Set in the heady Jazz Age of New York, The Beautiful and Damned chronicles the relationship between Anthony Patch, a Harvard-educated aspiring aesthete, and his beautiful trophy wife, Gloria, as they wait to inherit his grandfather's fortune. Anticipating easy millions, they embrace the glittering, hedonistic lifestyle of the pretentious nouveaux riches, but find that they are living a dream that is all too fleeting.
A devastating satire of reckless ambition and squandered talent, Fitzgerald's novel is also a shattering portrait of a marriage wasted by alcohol and wealth. It depicts an America embarked on the greatest spree in its history, a world Fitzgerald embraced even as he attacked its false social values and shallow literary tastes. Lyrical, romantic, yet cruelly incisive, it signaled a new stage in Fitzgerald's career.
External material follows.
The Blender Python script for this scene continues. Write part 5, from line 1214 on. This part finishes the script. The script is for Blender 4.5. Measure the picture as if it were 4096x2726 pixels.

Frances Scott Key Fitzgerald (1896-1940) was born in St. Paul, Minnesota. He enrolled in Princeton in 1913 and in his few years there became a leader in theatrical and literary activities. He entered the army and there began writing his first novel, This Side of Paradise, which when published in 1920 captured a new generation in print and immediately established him as the bright light of his era, the spokesman for the Jazz Age. The short stories he wrote for magazines were in great demand as he became a chronicler of the manners and moods of the time. In1923 he married a glamorous girl named Zelda Sayre. As a couple they became notorious for their extravagant lifestyle. His major novels include The Beautiful and Damned (1922), The Great Gatsby (1925), Tender Is the Night, (1934), and an unfinished novel of Hollywood, The Last Tycoon (1941).